Menurut Juwahir, Pilkada merupakan salah satu bentuk pelaksanaan demokrasi yang seharusnya dijalankan dengan mengutamakan nilai-nilai etika dan moralitas. "Kejadian berpindahnya rekomendasi Partai Golkar ini jelas menunjukkan pelanggaran terhadap prinsip-prinsip tersebut," ujar Juwahir pada Minggu (25/8/2024). Ia menegaskan bahwa perubahan mendadak dalam rekomendasi partai ini mencederai kepercayaan publik, mengingat keputusan semacam itu semestinya diambil secara kolektif oleh organisasi, bukan berdasarkan kehendak individu tertentu.

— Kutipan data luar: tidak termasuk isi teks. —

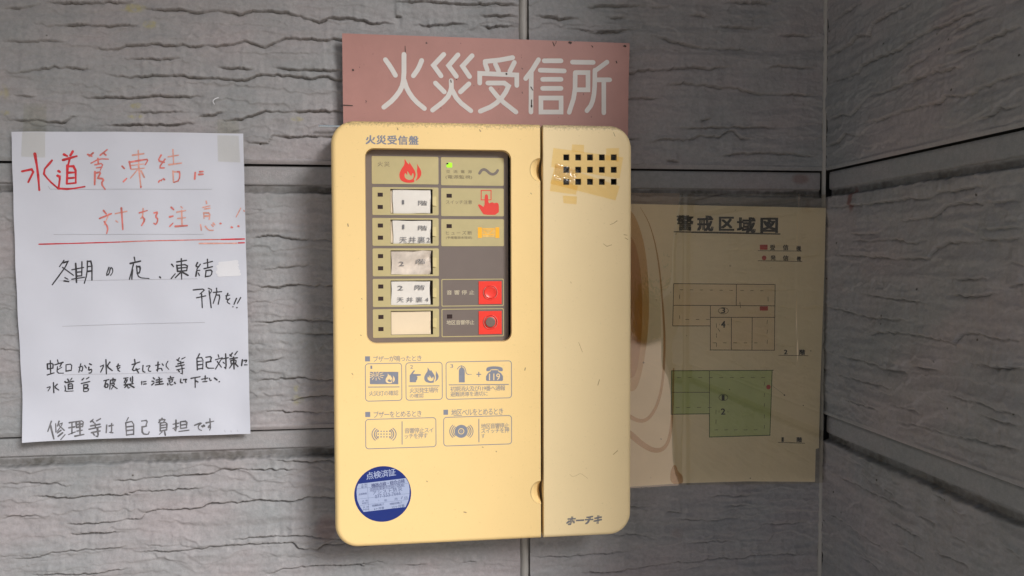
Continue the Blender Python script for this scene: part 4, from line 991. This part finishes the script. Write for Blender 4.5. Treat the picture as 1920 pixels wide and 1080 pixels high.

Pergeseran surat rekomendasi ini tak hanya memicu keraguan masyarakat terhadap keputusan partai, tetapi juga menimbulkan simpati yang semakin besar terhadap Bunda Ita dan Mbak Zuli, yang dianggap sebagai korban dari tindakan ini. Juwahir menilai bahwa langkah ini mencerminkan arogansi dari pihak yang berusaha merebut rekomendasi tersebut. Menurutnya, arogansi ini biasanya tidak disukai oleh masyarakat, dan justru bisa menjadi bumerang bagi pihak yang melakukannya.
Juwahir mengingatkan bahwa sejarah politik sering kali menunjukkan bahwa pihak yang teraniaya atau dizalimi cenderung mendapatkan simpati publik yang kuat. "Arogansi dalam politik, baik itu di tingkat calon presiden, gubernur, atau bupati/walikota, kerap kali menjadi bumerang. Mereka yang dizalimi biasanya justru mendapat dukungan masyarakat dan pada akhirnya bisa memenangkan pertarungan politik," tambah Juwahir.
Lebih jauh, Juwahir juga menyoroti bahaya dari sifat arogan jika dimiliki oleh seorang pemimpin. Pemimpin yang bertindak secara arogan, tanpa mempertimbangkan kepentingan berbagai pihak, cenderung membuat kebijakan yang merugikan dan berpotensi menimbulkan kekacauan. "Bayangkan jika seorang calon yang nantinya menjadi pejabat publik membuat kebijakan secara arogan. Ini tidak hanya merugikan masyarakat luas, tetapi juga bisa menyebabkan instabilitas sosial dan politik," pungkasnya.
Peristiwa ini memberikan pelajaran penting tentang bagaimana proses politik harus dijalankan dengan mengedepankan keadilan, etika, dan transparansi. Dukungan yang terus mengalir kepada Bunda Ita dan Mbak Zuli menunjukkan bahwa masyarakat lebih menghargai pemimpin yang merakyat dan bersikap bijaksana, dibandingkan dengan mereka yang memaksakan kehendak dengan cara-cara yang tidak etis. Pada akhirnya, yang terpenting dalam demokrasi adalah bagaimana seorang pemimpin dapat mempertahankan integritas dan kepercayaan publik.